8. In response, learned counsel for the respondent-workman submitted that the
Tribunal had taken a hyper technical view. Even though he had not given
undertaking as given by Chunnu and Vakil there was no allegation that he had
resorted to any illegal act thereafter. Mere fact that he had tried to justify
his action in the proceedings cannot be taken as a distinctive features to make
a departure from the benevolence shown to Chunnu and Vakil.
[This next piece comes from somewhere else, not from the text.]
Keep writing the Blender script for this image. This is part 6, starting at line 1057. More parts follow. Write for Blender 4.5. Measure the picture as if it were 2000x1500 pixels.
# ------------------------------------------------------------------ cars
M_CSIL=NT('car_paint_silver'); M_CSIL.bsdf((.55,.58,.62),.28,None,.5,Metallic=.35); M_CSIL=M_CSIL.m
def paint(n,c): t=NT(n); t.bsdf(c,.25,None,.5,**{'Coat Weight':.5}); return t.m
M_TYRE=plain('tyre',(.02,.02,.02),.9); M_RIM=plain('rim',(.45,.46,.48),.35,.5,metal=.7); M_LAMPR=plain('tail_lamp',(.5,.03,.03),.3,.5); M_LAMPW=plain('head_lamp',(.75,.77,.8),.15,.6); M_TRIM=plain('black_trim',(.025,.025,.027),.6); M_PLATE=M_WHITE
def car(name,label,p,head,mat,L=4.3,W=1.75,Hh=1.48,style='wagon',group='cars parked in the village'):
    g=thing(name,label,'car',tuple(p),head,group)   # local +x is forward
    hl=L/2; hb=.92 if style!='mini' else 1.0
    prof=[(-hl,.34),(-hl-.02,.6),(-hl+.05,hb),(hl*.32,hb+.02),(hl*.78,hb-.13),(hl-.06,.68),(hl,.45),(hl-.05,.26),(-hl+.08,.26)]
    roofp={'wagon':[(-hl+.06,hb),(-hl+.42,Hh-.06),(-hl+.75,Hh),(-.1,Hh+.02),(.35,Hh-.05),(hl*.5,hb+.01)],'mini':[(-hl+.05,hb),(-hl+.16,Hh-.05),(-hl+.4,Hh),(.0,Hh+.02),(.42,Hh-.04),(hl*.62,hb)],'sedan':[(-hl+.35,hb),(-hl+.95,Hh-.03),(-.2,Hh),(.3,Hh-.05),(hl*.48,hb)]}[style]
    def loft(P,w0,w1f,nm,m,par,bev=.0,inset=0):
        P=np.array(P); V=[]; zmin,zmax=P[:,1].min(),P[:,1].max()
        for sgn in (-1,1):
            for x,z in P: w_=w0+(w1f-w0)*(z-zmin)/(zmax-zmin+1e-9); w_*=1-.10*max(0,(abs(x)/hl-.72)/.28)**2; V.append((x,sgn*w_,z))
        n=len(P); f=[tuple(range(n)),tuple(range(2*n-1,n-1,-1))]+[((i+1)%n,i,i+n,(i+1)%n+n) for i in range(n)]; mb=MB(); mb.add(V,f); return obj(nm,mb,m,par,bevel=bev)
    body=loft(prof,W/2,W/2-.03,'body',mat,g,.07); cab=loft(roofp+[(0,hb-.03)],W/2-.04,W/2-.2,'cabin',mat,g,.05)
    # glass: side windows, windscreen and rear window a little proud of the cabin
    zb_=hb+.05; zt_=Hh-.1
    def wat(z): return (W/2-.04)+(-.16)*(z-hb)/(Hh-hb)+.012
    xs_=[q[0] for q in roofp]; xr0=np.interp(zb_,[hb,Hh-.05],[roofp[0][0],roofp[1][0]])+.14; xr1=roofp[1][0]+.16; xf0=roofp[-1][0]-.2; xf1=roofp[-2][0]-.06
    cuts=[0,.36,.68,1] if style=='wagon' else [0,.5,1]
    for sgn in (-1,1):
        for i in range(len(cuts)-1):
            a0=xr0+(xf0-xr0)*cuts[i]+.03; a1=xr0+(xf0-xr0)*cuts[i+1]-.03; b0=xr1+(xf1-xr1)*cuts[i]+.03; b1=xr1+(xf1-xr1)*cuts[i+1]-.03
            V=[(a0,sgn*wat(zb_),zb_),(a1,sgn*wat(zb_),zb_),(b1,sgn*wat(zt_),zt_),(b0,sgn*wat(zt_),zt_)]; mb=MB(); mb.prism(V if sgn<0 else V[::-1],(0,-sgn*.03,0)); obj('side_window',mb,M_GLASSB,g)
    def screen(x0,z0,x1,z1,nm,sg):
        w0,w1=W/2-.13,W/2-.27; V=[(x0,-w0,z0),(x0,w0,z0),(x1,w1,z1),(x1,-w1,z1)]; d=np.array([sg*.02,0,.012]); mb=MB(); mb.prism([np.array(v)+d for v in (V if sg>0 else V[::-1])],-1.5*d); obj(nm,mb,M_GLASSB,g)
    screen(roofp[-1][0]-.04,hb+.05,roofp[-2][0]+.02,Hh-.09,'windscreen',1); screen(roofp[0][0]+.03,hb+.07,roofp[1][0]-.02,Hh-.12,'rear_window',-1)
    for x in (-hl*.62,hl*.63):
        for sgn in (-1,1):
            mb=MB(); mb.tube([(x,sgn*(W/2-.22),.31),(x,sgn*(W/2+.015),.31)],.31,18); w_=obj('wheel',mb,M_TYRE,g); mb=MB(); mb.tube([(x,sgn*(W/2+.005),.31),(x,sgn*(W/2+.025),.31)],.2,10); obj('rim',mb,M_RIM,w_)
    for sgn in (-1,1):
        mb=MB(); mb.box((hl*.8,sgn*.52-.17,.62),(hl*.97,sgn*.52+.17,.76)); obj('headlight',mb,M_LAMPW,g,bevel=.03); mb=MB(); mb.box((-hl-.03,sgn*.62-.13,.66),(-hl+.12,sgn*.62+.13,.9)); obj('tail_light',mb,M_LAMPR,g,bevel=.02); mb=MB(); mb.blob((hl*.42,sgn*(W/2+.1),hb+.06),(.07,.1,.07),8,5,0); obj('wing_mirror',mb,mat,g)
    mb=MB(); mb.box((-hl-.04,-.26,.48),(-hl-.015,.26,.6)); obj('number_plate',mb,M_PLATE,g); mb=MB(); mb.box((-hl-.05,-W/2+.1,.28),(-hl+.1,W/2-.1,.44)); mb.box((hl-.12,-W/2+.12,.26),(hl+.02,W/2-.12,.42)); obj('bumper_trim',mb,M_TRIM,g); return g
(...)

9. On consideration of the rival stand one thing becomes clear that Chunnu
and Vakil stood at different footing so far as the respondent-workman is
concerned. He had, unlike the other two, contained to justify his action. That
was clearly distinctive feature which the High Court unfortunately failed to
properly appreciate. The employer accepted to choose the unqualified apology
given and regrets expressed by Chunnu and Vakil. It cannot be said that the
employer had discriminated so far as the respondent-workman is concerned
because as noted above he had tried to justify his action for which
departmental proceedings were initiated. It is not that Chunnu and Vakil
were totally exonerated. On the contrary, letter of warning dated 11.4.1984 was
issued to them.
10. In Union of India vs. Parma Nanda (relied) the Administrative
Tribunal had modified the punishment on the ground that two other persons were
let out with minor punishment. This Court held that when all the persons did
not stand on the same footing, same yardstick cannot be applied. Similar is the
position in the present case. Therefore, the High Court's order is clearly
unsustainable and is set aside.
11. The appeal is allowed with no order as to costs.